Trump talks tough on Guantanamo, but doesn't differ much from Obama on policy

President Trump promised he would fill the military prison at Guantanamo Bay with "bad dudes" and slammed the Obama administration for prosecuting terrorists in U.S. courts. But so far, Trump has treated terror suspects just as President Barack Obama did, passing on Guantanamo in favor of having his own Justice Department lawyers try them in federal court.

The strongest sign yet that he is retreating from his earlier promise came Thursday, when Mr. Trump conceded that the civilian courts offer a swifter way to bring terror suspects to justice in the communities they attacked.

A day after he assailed the U.S. criminal justice system as a "joke" and a "laughingstock," Mr. Trump backed off his threat to send the suspect in Tuesday's New York bike path rampage to the troubled military commission system at Guantanamo.
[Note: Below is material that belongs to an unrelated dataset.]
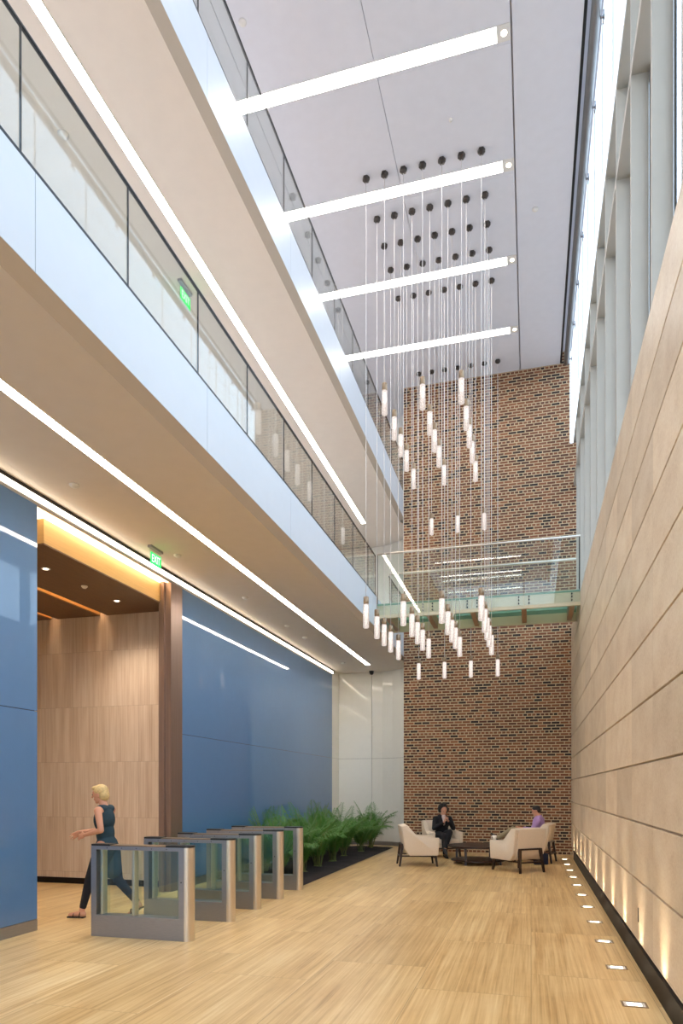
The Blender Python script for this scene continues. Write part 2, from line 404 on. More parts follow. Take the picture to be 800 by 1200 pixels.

"Statistically that process takes much longer than going through the federal system," Mr. Trump said in an early morning tweet, adding that there is "also something appropriate" about keeping him "in the home of the horrible crime he committed."

Trump's tweets could complicate matters for federal prosecutors

It was legally questionable whether the Trump administration could have sent 29-year-old Sayfullo Saipov to Guantanamo, in part because the courts have not ruled whether the 2001 Authorization for Use of Military Force — which permits the government to detain enemy combatants for the duration of a military conflict — applies to the Islamic State and its followers. And no one held within the U.S. has been sent to Guantanamo since the detention center opened in January 2002 to hold suspected members of al-Qaida and the Taliban.

Mr. Trump has passed on other chances to send suspects there, including earlier this week, when the Justice Department said a militant captured in Libya and accused of playing an instrumental role in the 2012 Benghazi attacks would be prosecuted in federal court in Washington, where a trial for the alleged mastermind is already under way.

On Wednesday, the U.S. announced that a man arrested in Bosnia had been brought to New York to face charges that he abandoned the United States in 2013 to join the Islamic State group. And the administration this summer sent an al-Qaida suspect linked to a plot to kill a Swedish cartoonist from Spain to Philadelphia to face terrorism charges in federal court, another break from Trump's tough-on-terror talk.

Attorney General Jeff Sessions, who has long argued that terror suspects should be prosecuted at the military prison, expressed confidence Thursday that the U.S. justice system can handle terror suspects like Saipov, an immigrant from Uzbekistan who authorities say was inspired by the Islamic State.

Sessions said the administration would "use all lawful tools at our disposal" in the fight against terror, leaving open the possibility of sending suspects to Guantanamo, but touting for the first time the hundreds of terrorism-related convictions the Justice Department has secured since the Sept. 11, 2001, attacks.

Mr. Trump's early record is a far cry from the rhetoric of his fellow Republicans who for years demanded terror suspects be held as enemy combatants.

Republican Sen. Lindsey Graham of South Carolina said Thursday he was "dumbfounded as to why the Trump administration still follows the Obama playbook when it comes to dealing with terror suspects." Republican Sen. John McCain of Arizona made a similar call for Saipov to be interrogated as an enemy combatant, without some of the protections afforded under the American legal system.

Mr. Trump's argument that Saipov should be tried in the same place where he committed his attack closely resembles the one Obama and former Attorney General Eric Holder made in trying to move the five men accused in the Sept. 11 attacks from Guantanamo to New York for trial in a civilian court. That effort that was derailed by political opposition. The men remain at Guantanamo and have yet to be tried. Their cases are likely years from resolution.

Holder expressed vindication after Trump changed course Thursday, writing on Twitter: "Those who criticized my decision to try 9/11 plotters in federal system take note. I was right. 16 years-no justice. Use courts-not Gitmo."

Just seven men have been convicted at Guantanamo either by trial before military commission or through plea bargains, including four whose convictions were later overturned on appeal or invalidated.

Mary McCord, who oversaw the Justice Department's National Security Division before her departure in April, said she hoped Trump and Sessions were beginning to recognize the long and successful track record of federal terrorism prosecutors.

"It's a good sign that the president and the attorney general are listening to the advice of counterterrorism prosecutors, career professionals who have a lot to offer" when it comes making decisions about where to try such suspects.

But the Justice Department said only that such decisions are made on a case-by-case basis and wouldn't say whether the recent cases are a sign of any formal policy. It remains to be seen how the administration will handle a U.S. citizen picked up on the Syrian battlefield in September for allegedly fighting with Islamic State militants.

In at least a physical sense, there are no practical reasons why the U.S. couldn't hold someone at Guantanamo. The detention center, which reached a maximum population of about 680 in the summer of 2003, is now down to just 41.